International Jewish Humanitarianism in the Age of the Great War

On Tuesday 18 January 2022, we welcomed Dr Jaclyn Granick, Lecturer in Modern Jewish History at Cardiff University, for a talk on international Jewish humanitarianism in the age of the Great War. Dr Granick began by explaining how the history of Jewish suffering in the Great War and interwar period has been largely overshadowed by the devastation of the Holocaust. Yet, this era saw a number of crises afflicting the Jewish populations of Europe. Almost half of the world’s Jews were living in the Pale of Settlement in Russia at the outbreak of the First World War, and they were directly affected by the clashes on the Eastern Front. In addition to the torments afflicting all civilians in wartime – hunger, cold, illness – the Jews also suffered pogroms and violence aimed at them in particular.  

With the US remaining largely outside the conflict for much of World War One, American Jews were able to look to their coreligionists abroad who were suffering the ravages of war. Granick explored how American Jews adopted the mantle of solidarity in this time of transition towards the US’s expanding role in the post-war world.  

Various American aid committees were established to help Europe’s Jews after the Great War. Most were aimed at helping children and many had political aims, such as stabilising Europe in the face of Bolshevism. One of the most significant organisations, and the one on which Granick’s talk focused, was the Joint (American Jewish Joint Distribution Committee). The Joint was initially employed in providing food relief and emergency supplies, but when other aid organisations left in the early 1920s, the Joint remained and performed a function which we could define as being a mixture of state social welfare and international development. 

From 1914 to 1931, the Joint distributed over $80,000,000, well over $1bn at today’s rates. The Joint in many ways filled the vacuum of governments in recent war zones, by creating and developing links across Jewish civil society. The Jewish diaspora ran its own affairs and looked after the countless Jews (and non-Jews) afflicted by the war. 

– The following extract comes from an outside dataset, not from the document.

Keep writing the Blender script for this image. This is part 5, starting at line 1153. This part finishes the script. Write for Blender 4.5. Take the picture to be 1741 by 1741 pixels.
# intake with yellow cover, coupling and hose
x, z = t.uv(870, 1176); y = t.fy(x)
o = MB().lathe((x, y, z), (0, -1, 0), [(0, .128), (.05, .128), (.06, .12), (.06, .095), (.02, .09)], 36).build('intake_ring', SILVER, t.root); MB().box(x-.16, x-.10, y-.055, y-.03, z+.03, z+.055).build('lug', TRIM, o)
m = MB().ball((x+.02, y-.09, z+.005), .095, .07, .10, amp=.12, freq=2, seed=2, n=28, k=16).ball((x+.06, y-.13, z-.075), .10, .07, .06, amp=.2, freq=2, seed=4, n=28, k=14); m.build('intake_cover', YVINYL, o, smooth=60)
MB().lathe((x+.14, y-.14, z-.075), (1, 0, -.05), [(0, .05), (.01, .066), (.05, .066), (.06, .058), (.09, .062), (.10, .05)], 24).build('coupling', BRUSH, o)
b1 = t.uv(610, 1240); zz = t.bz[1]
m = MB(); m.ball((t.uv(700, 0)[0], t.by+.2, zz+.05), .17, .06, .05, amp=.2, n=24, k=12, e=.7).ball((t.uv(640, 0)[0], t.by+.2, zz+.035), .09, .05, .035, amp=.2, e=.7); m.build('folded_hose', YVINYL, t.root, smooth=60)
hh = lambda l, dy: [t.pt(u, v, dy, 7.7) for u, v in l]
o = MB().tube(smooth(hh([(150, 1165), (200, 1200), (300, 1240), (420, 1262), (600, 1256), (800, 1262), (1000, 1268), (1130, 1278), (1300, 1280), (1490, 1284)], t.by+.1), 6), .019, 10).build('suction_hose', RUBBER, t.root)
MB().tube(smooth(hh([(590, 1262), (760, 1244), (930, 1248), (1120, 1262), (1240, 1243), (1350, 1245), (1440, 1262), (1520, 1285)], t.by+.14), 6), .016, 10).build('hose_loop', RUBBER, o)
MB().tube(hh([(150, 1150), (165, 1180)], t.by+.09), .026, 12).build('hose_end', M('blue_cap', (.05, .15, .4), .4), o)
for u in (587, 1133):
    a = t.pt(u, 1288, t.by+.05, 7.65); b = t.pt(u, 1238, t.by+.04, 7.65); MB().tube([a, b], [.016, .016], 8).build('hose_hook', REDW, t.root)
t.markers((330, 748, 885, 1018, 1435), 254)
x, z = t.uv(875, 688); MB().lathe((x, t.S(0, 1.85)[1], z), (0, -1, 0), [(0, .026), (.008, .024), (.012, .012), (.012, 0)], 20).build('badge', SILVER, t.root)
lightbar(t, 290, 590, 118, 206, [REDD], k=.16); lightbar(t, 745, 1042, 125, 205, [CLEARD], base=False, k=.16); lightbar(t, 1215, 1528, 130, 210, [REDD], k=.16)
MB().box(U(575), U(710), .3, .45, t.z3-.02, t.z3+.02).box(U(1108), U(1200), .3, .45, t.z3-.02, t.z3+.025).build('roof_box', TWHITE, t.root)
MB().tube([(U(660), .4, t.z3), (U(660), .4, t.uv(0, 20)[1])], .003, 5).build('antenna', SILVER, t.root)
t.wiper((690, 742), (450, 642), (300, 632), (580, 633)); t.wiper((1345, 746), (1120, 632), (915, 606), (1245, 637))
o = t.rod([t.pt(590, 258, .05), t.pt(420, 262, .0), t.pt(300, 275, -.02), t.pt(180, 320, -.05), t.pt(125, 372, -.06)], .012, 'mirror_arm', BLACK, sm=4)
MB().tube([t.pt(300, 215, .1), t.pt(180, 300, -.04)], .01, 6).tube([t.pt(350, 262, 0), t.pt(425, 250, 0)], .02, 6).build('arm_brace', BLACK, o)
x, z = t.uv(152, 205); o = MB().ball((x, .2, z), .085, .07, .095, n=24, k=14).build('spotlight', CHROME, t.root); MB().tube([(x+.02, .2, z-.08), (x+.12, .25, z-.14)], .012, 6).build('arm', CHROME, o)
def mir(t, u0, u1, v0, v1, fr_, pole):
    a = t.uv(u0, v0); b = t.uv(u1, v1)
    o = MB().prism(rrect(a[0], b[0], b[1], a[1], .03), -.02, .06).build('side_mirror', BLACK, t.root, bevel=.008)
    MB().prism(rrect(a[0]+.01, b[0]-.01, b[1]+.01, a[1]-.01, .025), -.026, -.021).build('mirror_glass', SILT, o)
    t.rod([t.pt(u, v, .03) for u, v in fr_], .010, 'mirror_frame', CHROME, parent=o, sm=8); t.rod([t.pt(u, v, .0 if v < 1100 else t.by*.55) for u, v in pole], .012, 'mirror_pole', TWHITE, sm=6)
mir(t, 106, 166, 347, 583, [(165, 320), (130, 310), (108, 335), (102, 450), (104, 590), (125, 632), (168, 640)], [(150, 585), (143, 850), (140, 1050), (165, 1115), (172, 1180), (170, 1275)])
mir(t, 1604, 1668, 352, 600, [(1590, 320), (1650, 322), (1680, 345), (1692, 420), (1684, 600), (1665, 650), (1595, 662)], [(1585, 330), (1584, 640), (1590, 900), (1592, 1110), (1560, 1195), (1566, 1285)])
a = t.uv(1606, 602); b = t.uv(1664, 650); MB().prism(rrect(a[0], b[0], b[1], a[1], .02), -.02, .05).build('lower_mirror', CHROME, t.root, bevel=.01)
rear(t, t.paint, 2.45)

This was the first time that American Jews had looked beyond America, beyond their immigrant relationships and personal connections, and it marked a shift in how humanitarian aid was organised and distributed to Jewish communities located in disparate geographical locations.  

Dr Granick’s recently published book, International Jewish Humanitarianism in the Age of the Great War, was announced as a winner of the Jewish Book Council award just two days after her fascinating talk for the Centre.